Junior Faculty Spotlight: Issam Eido
Each month, the CFT Newsletter highlights the work of our Junior Faculty Teaching Fellows. This month, Issam Eido, Religious Studies, talks about his teaching philosophy and interests.
I am a senior lecturer at the department of Religious Studies and a former Visiting Professor of Islamic Studies and Arabic at the University of Chicago Divinity School and fellow of Neubauer Collegium for Culture and Society at U of Chicago (2013-2015). In 2012, I was a Fellow of the “Europe in the Middle East/Middle East in Europe” Research program at the Forum Transregionale Studien in Berlin (affiliated with Corpus Coranicum).
My research generally focuses on the Qur’an in late antiquity, Hadīth Studies, Sufism, and Arabic language. My teaching interests focus on Modern and Classical Arabic language, Arabic Literature, Islamic Studies, and Qur’ānic Arabic.

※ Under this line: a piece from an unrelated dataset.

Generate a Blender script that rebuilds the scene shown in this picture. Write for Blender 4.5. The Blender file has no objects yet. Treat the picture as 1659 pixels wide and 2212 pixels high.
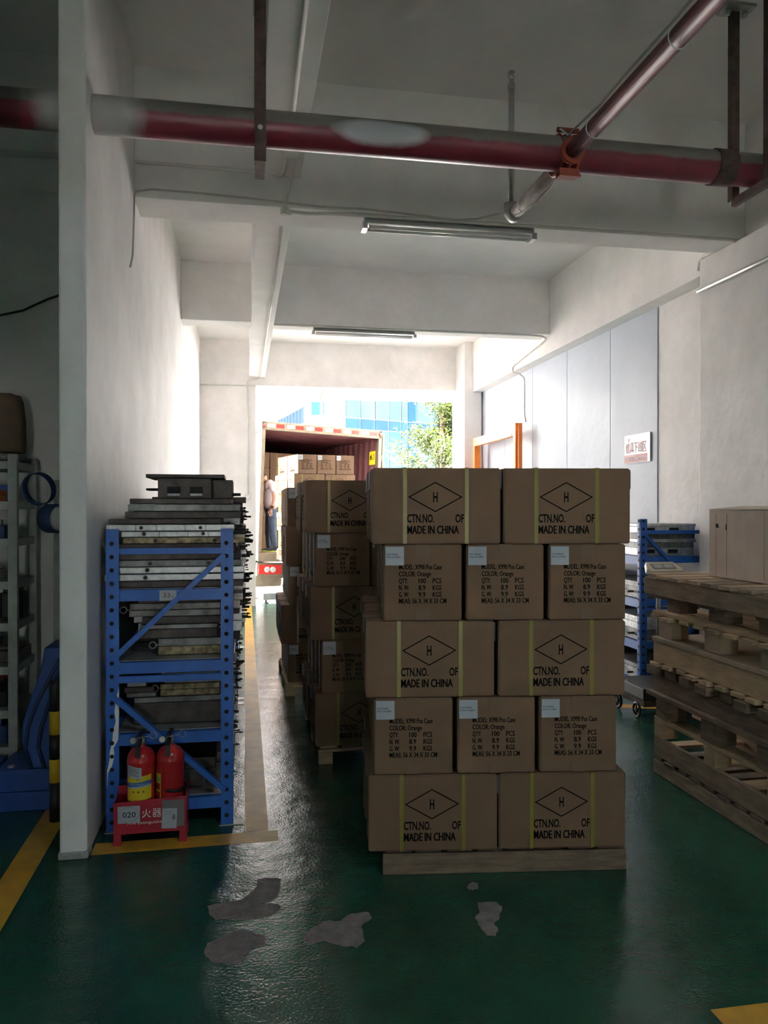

Prior to the Syrian uprising, I served as a lecturer in the faculty of Islamic Studies in the Department of Qur’an and Hadīth Studies at the University of Damascus.
My doctoral work, ‘Early Hadīth Scholars and their Criteria of Hadīth Criticism,’ presented a new understanding of the criteria used by Muslim scholars in accepting or rejecting traditions attributed to Muhammad and the transformations of that criteria from the classical to the modern period. Currently, my research focuses on the question of Authenticity and the shaping of authoritative Islamic texts among Muslim scholars in the Islamic formative period.